- GIVEN PROBLEM: How does the data below read from its first line through the line containing "bt = b.build('basin_tap', M['chrome'], t);"? Print those lines exactly.

□ □ □

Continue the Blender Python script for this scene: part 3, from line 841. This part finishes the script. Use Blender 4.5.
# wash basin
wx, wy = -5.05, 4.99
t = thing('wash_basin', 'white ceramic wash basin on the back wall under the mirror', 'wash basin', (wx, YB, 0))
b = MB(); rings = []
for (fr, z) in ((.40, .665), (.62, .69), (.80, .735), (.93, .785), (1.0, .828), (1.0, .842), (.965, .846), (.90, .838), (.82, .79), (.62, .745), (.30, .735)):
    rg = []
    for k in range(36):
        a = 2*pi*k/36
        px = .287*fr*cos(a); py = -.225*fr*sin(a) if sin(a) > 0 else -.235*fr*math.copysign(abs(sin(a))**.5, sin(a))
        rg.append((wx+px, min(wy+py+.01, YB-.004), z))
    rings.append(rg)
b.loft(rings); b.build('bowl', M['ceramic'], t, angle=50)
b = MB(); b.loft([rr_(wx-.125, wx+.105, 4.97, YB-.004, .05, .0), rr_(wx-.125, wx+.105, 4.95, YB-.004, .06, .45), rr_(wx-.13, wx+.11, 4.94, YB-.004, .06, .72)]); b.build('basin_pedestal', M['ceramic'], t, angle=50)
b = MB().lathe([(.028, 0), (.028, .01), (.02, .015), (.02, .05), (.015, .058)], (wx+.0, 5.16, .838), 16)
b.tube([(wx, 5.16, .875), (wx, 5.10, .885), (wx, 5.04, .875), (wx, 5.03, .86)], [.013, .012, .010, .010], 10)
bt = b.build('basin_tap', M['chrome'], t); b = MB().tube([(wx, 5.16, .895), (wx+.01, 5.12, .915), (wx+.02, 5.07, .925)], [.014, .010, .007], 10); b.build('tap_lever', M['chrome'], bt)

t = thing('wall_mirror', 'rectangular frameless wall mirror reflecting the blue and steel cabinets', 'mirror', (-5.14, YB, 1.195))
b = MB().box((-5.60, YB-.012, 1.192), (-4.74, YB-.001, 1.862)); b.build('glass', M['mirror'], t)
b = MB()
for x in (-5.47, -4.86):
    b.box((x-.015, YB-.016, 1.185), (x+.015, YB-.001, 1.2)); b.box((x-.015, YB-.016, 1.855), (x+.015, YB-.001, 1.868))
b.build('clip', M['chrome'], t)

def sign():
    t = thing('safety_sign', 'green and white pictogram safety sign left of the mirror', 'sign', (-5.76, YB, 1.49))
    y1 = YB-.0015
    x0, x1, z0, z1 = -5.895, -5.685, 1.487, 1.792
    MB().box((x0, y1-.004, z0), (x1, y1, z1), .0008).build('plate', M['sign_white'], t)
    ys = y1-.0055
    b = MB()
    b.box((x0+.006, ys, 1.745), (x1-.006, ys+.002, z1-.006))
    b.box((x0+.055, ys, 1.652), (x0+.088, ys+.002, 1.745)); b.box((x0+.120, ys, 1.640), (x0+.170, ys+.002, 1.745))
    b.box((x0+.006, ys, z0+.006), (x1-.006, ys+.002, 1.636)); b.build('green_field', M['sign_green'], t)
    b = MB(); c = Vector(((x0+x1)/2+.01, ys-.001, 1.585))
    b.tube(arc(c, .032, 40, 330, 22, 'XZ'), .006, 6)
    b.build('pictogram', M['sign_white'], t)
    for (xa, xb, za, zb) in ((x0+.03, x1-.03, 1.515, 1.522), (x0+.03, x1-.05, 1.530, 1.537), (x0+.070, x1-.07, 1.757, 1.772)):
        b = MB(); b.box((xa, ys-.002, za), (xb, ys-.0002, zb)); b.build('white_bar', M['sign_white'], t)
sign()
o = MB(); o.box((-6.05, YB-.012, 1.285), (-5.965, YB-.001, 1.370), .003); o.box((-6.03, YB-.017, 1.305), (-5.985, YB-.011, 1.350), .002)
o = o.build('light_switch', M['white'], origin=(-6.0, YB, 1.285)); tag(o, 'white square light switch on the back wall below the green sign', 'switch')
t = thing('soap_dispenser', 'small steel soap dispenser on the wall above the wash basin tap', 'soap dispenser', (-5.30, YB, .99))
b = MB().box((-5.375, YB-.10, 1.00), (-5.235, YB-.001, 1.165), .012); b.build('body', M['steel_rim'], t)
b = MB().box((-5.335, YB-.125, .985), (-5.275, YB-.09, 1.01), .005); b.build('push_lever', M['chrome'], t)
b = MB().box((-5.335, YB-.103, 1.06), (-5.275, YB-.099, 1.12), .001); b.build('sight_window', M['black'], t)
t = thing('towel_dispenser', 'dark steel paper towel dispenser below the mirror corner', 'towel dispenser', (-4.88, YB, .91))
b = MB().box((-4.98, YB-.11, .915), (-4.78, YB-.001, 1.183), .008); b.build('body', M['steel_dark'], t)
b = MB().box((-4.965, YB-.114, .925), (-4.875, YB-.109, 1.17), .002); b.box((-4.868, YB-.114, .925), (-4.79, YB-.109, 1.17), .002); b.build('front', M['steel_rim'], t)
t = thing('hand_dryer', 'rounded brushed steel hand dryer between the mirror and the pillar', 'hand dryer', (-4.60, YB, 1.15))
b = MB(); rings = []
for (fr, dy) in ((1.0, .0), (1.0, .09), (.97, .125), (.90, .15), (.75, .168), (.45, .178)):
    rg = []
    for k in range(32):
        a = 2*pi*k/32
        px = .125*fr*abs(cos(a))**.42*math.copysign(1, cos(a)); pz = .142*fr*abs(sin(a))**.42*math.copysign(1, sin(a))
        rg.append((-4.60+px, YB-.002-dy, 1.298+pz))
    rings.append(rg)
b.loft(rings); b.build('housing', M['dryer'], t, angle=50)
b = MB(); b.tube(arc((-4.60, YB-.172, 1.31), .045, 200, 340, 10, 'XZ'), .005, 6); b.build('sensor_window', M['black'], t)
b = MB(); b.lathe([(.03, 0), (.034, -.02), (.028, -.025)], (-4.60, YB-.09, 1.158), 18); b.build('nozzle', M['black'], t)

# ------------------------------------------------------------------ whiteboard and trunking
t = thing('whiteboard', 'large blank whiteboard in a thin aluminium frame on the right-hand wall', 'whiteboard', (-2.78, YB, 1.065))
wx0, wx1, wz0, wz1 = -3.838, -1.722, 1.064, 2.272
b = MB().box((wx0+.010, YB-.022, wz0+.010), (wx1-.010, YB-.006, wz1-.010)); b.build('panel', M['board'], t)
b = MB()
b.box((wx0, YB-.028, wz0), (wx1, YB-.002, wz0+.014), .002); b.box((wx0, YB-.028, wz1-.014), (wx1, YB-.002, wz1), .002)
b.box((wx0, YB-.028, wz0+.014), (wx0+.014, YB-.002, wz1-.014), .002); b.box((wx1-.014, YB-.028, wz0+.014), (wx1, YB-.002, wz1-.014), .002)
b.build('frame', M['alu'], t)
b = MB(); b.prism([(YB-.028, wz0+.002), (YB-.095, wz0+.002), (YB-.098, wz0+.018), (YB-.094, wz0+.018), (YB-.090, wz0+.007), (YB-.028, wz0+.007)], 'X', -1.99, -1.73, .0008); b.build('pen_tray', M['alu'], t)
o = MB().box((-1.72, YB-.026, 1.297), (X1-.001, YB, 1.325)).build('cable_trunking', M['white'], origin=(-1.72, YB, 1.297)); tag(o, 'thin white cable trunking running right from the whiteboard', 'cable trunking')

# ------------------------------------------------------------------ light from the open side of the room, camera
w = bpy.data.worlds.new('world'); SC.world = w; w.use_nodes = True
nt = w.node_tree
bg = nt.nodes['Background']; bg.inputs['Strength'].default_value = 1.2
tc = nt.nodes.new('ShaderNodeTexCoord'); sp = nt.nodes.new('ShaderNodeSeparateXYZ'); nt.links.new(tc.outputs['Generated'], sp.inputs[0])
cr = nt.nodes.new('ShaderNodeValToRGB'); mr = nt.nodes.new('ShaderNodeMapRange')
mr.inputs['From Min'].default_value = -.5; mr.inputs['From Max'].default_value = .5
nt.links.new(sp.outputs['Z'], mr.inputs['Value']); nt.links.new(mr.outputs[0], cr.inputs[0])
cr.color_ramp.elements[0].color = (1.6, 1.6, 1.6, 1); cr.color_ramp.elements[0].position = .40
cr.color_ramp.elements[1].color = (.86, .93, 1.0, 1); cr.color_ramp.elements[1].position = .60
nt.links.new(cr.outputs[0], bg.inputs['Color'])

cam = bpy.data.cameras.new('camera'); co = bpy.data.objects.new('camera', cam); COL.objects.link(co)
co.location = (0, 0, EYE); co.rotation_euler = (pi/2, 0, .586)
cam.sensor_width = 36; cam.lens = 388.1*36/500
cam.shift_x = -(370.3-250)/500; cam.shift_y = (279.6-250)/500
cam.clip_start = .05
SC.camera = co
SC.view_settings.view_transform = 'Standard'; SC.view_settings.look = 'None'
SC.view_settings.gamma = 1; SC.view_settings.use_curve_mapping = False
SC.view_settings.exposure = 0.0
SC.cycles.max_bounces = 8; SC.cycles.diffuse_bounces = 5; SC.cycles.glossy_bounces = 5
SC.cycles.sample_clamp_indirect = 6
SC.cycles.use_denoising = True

□ □ □

- RESULT FOR THIS TASK:
Continue the Blender Python script for this scene: part 3, from line 841. This part finishes the script. Use Blender 4.5.
# wash basin
wx, wy = -5.05, 4.99
t = thing('wash_basin', 'white ceramic wash basin on the back wall under the mirror', 'wash basin', (wx, YB, 0))
b = MB(); rings = []
for (fr, z) in ((.40, .665), (.62, .69), (.80, .735), (.93, .785), (1.0, .828), (1.0, .842), (.965, .846), (.90, .838), (.82, .79), (.62, .745), (.30, .735)):
    rg = []
    for k in range(36):
        a = 2*pi*k/36
        px = .287*fr*cos(a); py = -.225*fr*sin(a) if sin(a) > 0 else -.235*fr*math.copysign(abs(sin(a))**.5, sin(a))
        rg.append((wx+px, min(wy+py+.01, YB-.004), z))
    rings.append(rg)
b.loft(rings); b.build('bowl', M['ceramic'], t, angle=50)
b = MB(); b.loft([rr_(wx-.125, wx+.105, 4.97, YB-.004, .05, .0), rr_(wx-.125, wx+.105, 4.95, YB-.004, .06, .45), rr_(wx-.13, wx+.11, 4.94, YB-.004, .06, .72)]); b.build('basin_pedestal', M['ceramic'], t, angle=50)
b = MB().lathe([(.028, 0), (.028, .01), (.02, .015), (.02, .05), (.015, .058)], (wx+.0, 5.16, .838), 16)
b.tube([(wx, 5.16, .875), (wx, 5.10, .885), (wx, 5.04, .875), (wx, 5.03, .86)], [.013, .012, .010, .010], 10)
bt = b.build('basin_tap', M['chrome'], t); b = MB().tube([(wx, 5.16, .895), (wx+.01, 5.12, .915), (wx+.02, 5.07, .925)], [.014, .010, .007], 10); b.build('tap_lever', M['chrome'], bt)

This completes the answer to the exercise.